Im Streit zwischen Identitätspolitik und dem Pochen auf universal geltenden Menschenrechten plädieren Aleida und Jan Assmann für einen multiperspektivischen Blick, der sowohl die multiplen Gruppenzugehörigkeiten der Individuen als auch die in der Interaktion erfahrbare gemeinsame Menschlichkeit wahrnimmt, kollektive Identitäten respektiert, jedoch universalen Werten unterordnet: „Solidarität besteht darin, soziale und kulturelle Unterschiede anzuerkennen, jedoch auf der Grundlage einer erkannten und anerkannten Gemeinsamkeit praktischer Ziele oder allgemeiner Ziele auch … zurückstellen zu können.“

Auf vielfältige, gegen Ende weniger systematische Weise zeigen die Assmanns auf, wie Menschen auch in zunehmend heterogenen Gesellschaften füreinander einstehen können.

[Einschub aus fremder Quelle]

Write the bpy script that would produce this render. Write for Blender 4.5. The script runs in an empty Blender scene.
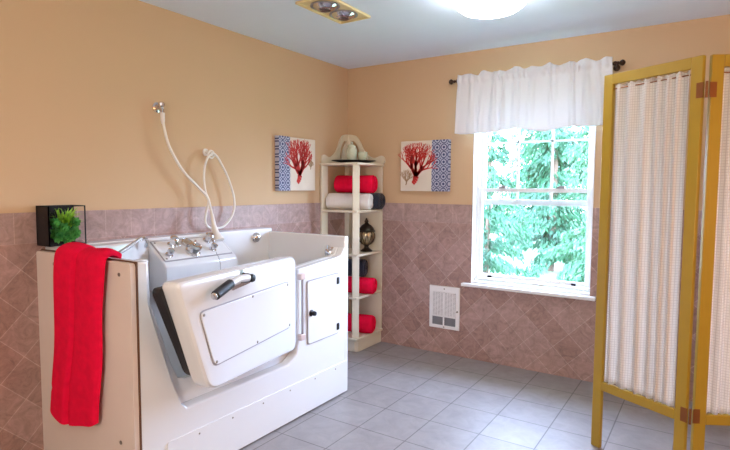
import bpy, bmesh, math, random
from mathutils import Vector, Matrix
PI = math.pi
sc = bpy.context.scene
C = sc.collection
H = 2.44

# ------------------------------------------------------------------ materials
def new_mat(name):
    m = bpy.data.materials.new(name); m.use_nodes = True
    nt = m.node_tree
    return m, nt, nt.nodes['Principled BSDF']

def N(nt, typ, **kw):
    n = nt.nodes.new(typ)
    for k, v in kw.items():
        if k in n.inputs: n.inputs[k].default_value = v
        else: setattr(n, k, v)
    return n

def coords(nt, loc=(0, 0, 0), rot=(0, 0, 0), scale=(1, 1, 1), src='Object'):
    tc = N(nt, 'ShaderNodeTexCoord')
    mp = N(nt, 'ShaderNodeMapping')
    mp.inputs['Location'].default_value = loc
    mp.inputs['Rotation'].default_value = rot
    mp.inputs['Scale'].default_value = scale
    nt.links.new(tc.outputs[src], mp.inputs['Vector'])
    return mp.outputs['Vector']

def basic(name, col, rough=0.5, metal=0.0, var=0.06, nscale=9.0, bump=0.0, bscale=120.0, spec=0.5, sheen=0.0, coat=0.0, sss=0.0):
    m, nt, b = new_mat(name)
    b.inputs['Roughness'].default_value = rough
    b.inputs['Metallic'].default_value = metal
    b.inputs['Specular IOR Level'].default_value = spec
    b.inputs['Sheen Weight'].default_value = sheen
    b.inputs['Coat Weight'].default_value = coat
    v = coords(nt)
    no = N(nt, 'ShaderNodeTexNoise', Scale=nscale, Detail=4.0)
    nt.links.new(v, no.inputs['Vector'])
    mx = N(nt, 'ShaderNodeMix', data_type='RGBA')
    mx.inputs['A'].default_value = (*[c * (1 - var) for c in col], 1)
    mx.inputs['B'].default_value = (*[min(1, c * (1 + var)) for c in col], 1)
    nt.links.new(no.outputs['Fac'], mx.inputs['Factor'])
    nt.links.new(mx.outputs['Result'], b.inputs['Base Color'])
    if bump:
        n2 = N(nt, 'ShaderNodeTexNoise', Scale=bscale, Detail=3.0)
        nt.links.new(v, n2.inputs['Vector'])
        bp = N(nt, 'ShaderNodeBump', Strength=bump, Distance=0.004)
        nt.links.new(n2.outputs['Fac'], bp.inputs['Height'])
        nt.links.new(bp.outputs['Normal'], b.inputs['Normal'])
    return m

def emission(name, col, strength):
    m, nt, b = new_mat(name)
    b.inputs['Base Color'].default_value = (.9, .88, .82, 1)
    b.inputs['Emission Color'].default_value = (*col, 1)
    b.inputs['Emission Strength'].default_value = strength
    b.inputs['Roughness'].default_value = .4
    return m

def brick_nodes(nt, vec, size, c1, c2, grout, mortar):
    br = N(nt, 'ShaderNodeTexBrick', offset=0.0, squash=1.0)
    br.inputs['Color1'].default_value = (*c1, 1)
    br.inputs['Color2'].default_value = (*c2, 1)
    br.inputs['Mortar'].default_value = (*grout, 1)
    br.inputs['Scale'].default_value = 1.0
    br.inputs['Mortar Size'].default_value = mortar
    br.inputs['Mortar Smooth'].default_value = .2
    br.inputs['Brick Width'].default_value = size
    br.inputs['Row Height'].default_value = size
    nt.links.new(vec, br.inputs['Vector'])
    return br

def mottle(nt, col_socket, vec, scale, lo, hi, detail=6.0, rough=.65, dist=0.8):
    no = N(nt, 'ShaderNodeTexNoise', Scale=scale, Detail=detail, Roughness=rough, Distortion=dist)
    nt.links.new(vec, no.inputs['Vector'])
    mr = N(nt, 'ShaderNodeMapRange')
    mr.inputs['From Min'].default_value = .3; mr.inputs['From Max'].default_value = .7
    mr.inputs['To Min'].default_value = lo; mr.inputs['To Max'].default_value = hi
    nt.links.new(no.outputs['Fac'], mr.inputs['Value'])
    mx = N(nt, 'ShaderNodeMix', data_type='RGBA', blend_type='MULTIPLY')
    mx.inputs['Factor'].default_value = 1.0
    nt.links.new(col_socket, mx.inputs['A'])
    nt.links.new(mr.outputs['Result'], mx.inputs['B'])
    return mx.outputs['Result'], no.outputs['Fac']

def floor_mat():
    m, nt, b = new_mat('floor_tile')
    v = coords(nt, loc=(-0.8527, 0.6105, 0))
    br = brick_nodes(nt, v, .3056, (.31, .28, .275), (.28, .252, .248), (.15, .13, .125), .0036)
    v2 = coords(nt)
    col, f = mottle(nt, br.outputs['Color'], v2, 9.0, .86, 1.1)
    nt.links.new(col, b.inputs['Base Color'])
    b.inputs['Roughness'].default_value = .48; b.inputs['Specular IOR Level'].default_value = .35
    bp = N(nt, 'ShaderNodeBump', Strength=.35, Distance=.004, invert=True)
    nt.links.new(br.outputs['Fac'], bp.inputs['Height'])
    n2 = N(nt, 'ShaderNodeTexNoise', Scale=18.0, Detail=5.0)
    nt.links.new(v2, n2.inputs['Vector'])
    bp2 = N(nt, 'ShaderNodeBump', Strength=.12, Distance=.006)
    nt.links.new(n2.outputs['Fac'], bp2.inputs['Height'])
    nt.links.new(bp.outputs['Normal'], bp2.inputs['Normal'])
    nt.links.new(bp2.outputs['Normal'], b.inputs['Normal'])
    return m

def wall_tile_mat(name, axis):
    # axis 'x': wall in the xz plane (back wall); axis 'y': wall in the yz plane (left wall)
    m, nt, b = new_mat(name)
    tc = N(nt, 'ShaderNodeTexCoord')
    sp = N(nt, 'ShaderNodeSeparateXYZ'); nt.links.new(tc.outputs['Object'], sp.inputs['Vector'])
    cb = N(nt, 'ShaderNodeCombineXYZ')
    nt.links.new(sp.outputs['X' if axis == 'x' else 'Y'], cb.inputs['X'])
    nt.links.new(sp.outputs['Z'], cb.inputs['Y'])
    def mapped(loc, rot):
        a = N(nt, 'ShaderNodeMapping')
        a.inputs['Location'].default_value = loc
        nt.links.new(cb.outputs['Vector'], a.inputs['Vector'])
        r = N(nt, 'ShaderNodeMapping')
        r.inputs['Rotation'].default_value = (0, 0, rot)
        nt.links.new(a.outputs['Vector'], r.inputs['Vector'])
        return r.outputs['Vector']
    c1, c2, g = (.43, .275, .245), (.34, .20, .17), (.53, .38, .33)
    vd = mapped((-1.435, -.211, 0), PI / 4)
    vb = mapped((-.434 + .153 * 3, -1.0905, 0), 0)
    d = brick_nodes(nt, vd, .1523, c1, c2, g, .0021)
    e = brick_nodes(nt, vb, .1535, (.43, .295, .27), (.40, .27, .245), g, .0021)
    gt = N(nt, 'ShaderNodeMath', operation='GREATER_THAN'); gt.inputs[1].default_value = 1.0905
    nt.links.new(sp.outputs['Z'], gt.inputs[0])
    mx = N(nt, 'ShaderNodeMix', data_type='RGBA')
    nt.links.new(gt.outputs[0], mx.inputs['Factor'])
    nt.links.new(d.outputs['Color'], mx.inputs['A']); nt.links.new(e.outputs['Color'], mx.inputs['B'])
    mf = N(nt, 'ShaderNodeMix', data_type='FLOAT')
    nt.links.new(gt.outputs[0], mf.inputs['Factor'])
    nt.links.new(d.outputs['Fac'], mf.inputs['A']); nt.links.new(e.outputs['Fac'], mf.inputs['B'])
    col, f = mottle(nt, mx.outputs['Result'], cb.outputs['Vector'], 14.0, .62, 1.2, detail=8, rough=.7, dist=1.6)
    # fine pale veins in the ceramic
    vo = N(nt, 'ShaderNodeTexNoise', Scale=22.0, Detail=2.0, Distortion=2.5)
    nt.links.new(cb.outputs['Vector'], vo.inputs['Vector'])
    rp = N(nt, 'ShaderNodeValToRGB')
    rp.color_ramp.elements[0].position = .485; rp.color_ramp.elements[0].color = (0, 0, 0, 1)
    rp.color_ramp.elements[1].position = .5; rp.color_ramp.elements[1].color = (.38, .38, .38, 1)
    e3 = rp.color_ramp.elements.new(.515); e3.color = (0, 0, 0, 1)
    nt.links.new(vo.outputs['Fac'], rp.inputs['Fac'])
    m3 = N(nt, 'ShaderNodeMix', data_type='RGBA')
    nt.links.new(rp.outputs['Color'], m3.inputs['Factor'])
    nt.links.new(col, m3.inputs['A']); m3.inputs['B'].default_value = (.45, .32, .255, 1)
    nt.links.new(m3.outputs['Result'], b.inputs['Base Color'])
    b.inputs['Roughness'].default_value = .42
    bp = N(nt, 'ShaderNodeBump', Strength=.4, Distance=.003, invert=True)
    nt.links.new(mf.outputs['Result'], bp.inputs['Height'])
    bp2 = N(nt, 'ShaderNodeBump', Strength=.15, Distance=.004)
    nt.links.new(f, bp2.inputs['Height']); nt.links.new(bp.outputs['Normal'], bp2.inputs['Normal'])
    nt.links.new(bp2.outputs['Normal'], b.inputs['Normal'])
    return m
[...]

Dabei nehmen sie Forschungen aus den Neurowissenschaften ebenso auf wie Praxisbeispiele aus verschiedenen Ländern zu Themen wie Gedenkarbeit, Wohnungslosigkeit, Flucht und Migration. „Die resiliente Demokratie braucht kein Feindbild, aber einen starken Sinn für das, was Menschen miteinander verbindet und zusammenhält … Ihr moralischer Kern sind die Menschenrechte. Deshalb ist das Positive, das die Demokratie in den Mittelpunkt stellt, das Bekenntnis zur Achtung und Würde des Menschen. Daran muss sie sich messen lassen.“

Kritisch lässt sich einwenden: Bei diesem kulturwissenschaftlichen Blick bleibt die Tatsache unterbelichtet, dass das Funktionieren einer Demokratie genauso von akzeptierten Verfahren wie von wirksamen Problemlösungen abhängt. Doch erweisen sich demokratische Verfahren nur so lange als stabil, wie ein hinreichender Wille vorhanden ist, diese Regeln in ihrer Substanz zu achten und sie nicht durch taktische Manöver oder gezielte Disruption auszuhebeln. Andernfalls können Demokratien sehr wohl von innen ausgehöhlt werden, wofür Geschichte und Gegenwart hinreichend Beispiele liefern. Darum lohnt es sich, mit Aleida und Jan Assmanns Buch den Wurzeln und der Bedeutung des Gemeinsinns nachzugehen.